Music has become an essential component of a workout for many exercisers. Sports psychologists say the right music can help optimize an exercise routine.
iStockphoto.comAnyone who exercises regularly will tell you that the right routine, equipment and gear can help make for an optimal workout. And for many workout junkies, that ideal gear includes the right music.
Costas Karageorghis, deputy head of research at the School of Sport and Education at Brunel University in West London, has spent years researching the links between exercise, heart rates and music tempo.
His research has indicated that music can improve results, and certain songs are more effective for certain types of exercise than others.
"Research is helping us to get wise about how to optimize people's responses to music, and how to make the exercise experience more pleasurable," says Karageorghis, who also works with Nike, Sony and other companies, and has consulted with the music industry on several CDs of workout music.
"The ideal tempo should contour your heart rate when you're working out," Karageorghis tells NPR's Neal Conan. For best performance, he says, the tempo should actually vary depending on whether that music is playing in the background or directly in your ears through headphones.

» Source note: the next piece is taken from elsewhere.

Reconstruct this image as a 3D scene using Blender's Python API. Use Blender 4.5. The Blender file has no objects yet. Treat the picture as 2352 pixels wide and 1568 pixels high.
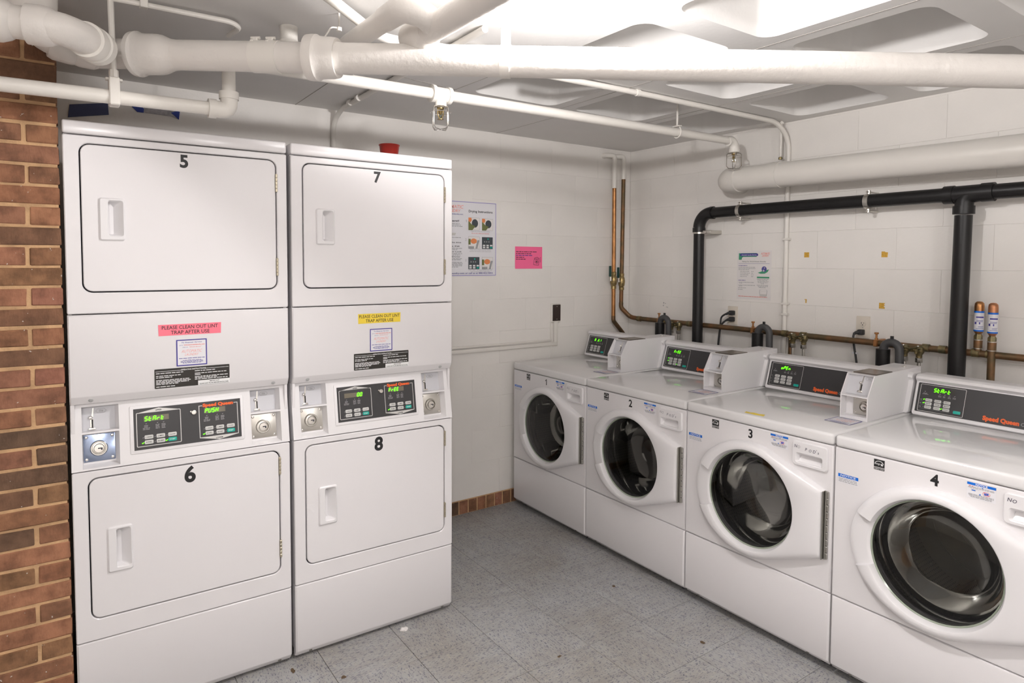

With background music, he says, "there's a very narrow range of preferred tempo" of between 125 and 140 beats per minute." Previously, Karageorghis says, it was widely accepted that an ideal background tempo ranged between 90 and 160 beats per minute.
"Background music typically will reduce an exerciser's perception of the effort they are expending by about 10 percent," Karageorghis says.
When there is no background music playing at the gym, or if someone is working out without headphones, Karageorghis says there's still a benefit to the music in your head.
"Nowadays athletes are not allowed to use music" while competing, he says. Instead, he encourages athletes with whom he works to imagine a particular piece of music while competing.
"This has a pacing function, so they synchronize their music to the tempo of the music," he says. "This has a workout-enhancing effect ... Imagining music is often just as effective as listening to it proper, in terms of neurological responses."
Our emotional ties to music can also help us perform our best, Karageorghis says. The lyrics to Kanye West's hip-hop hit "Stronger," "lifts the spirit, lifts the mood and gets people to push just that little bit harder," he says, even though the tempo isn't particularly fast.
And what about that quintessential workout song, the theme from the movie Rocky, "Gonna Fly Now" by Bill Conti?
"I think it's about perfect when you're priming yourself and getting ready for a workout," Karageorghis says. "Because we associate the music with Rocky Balboa's Herculean feats, and his training montage and his striving to overcome adversity ? it almost brings out the hero in us."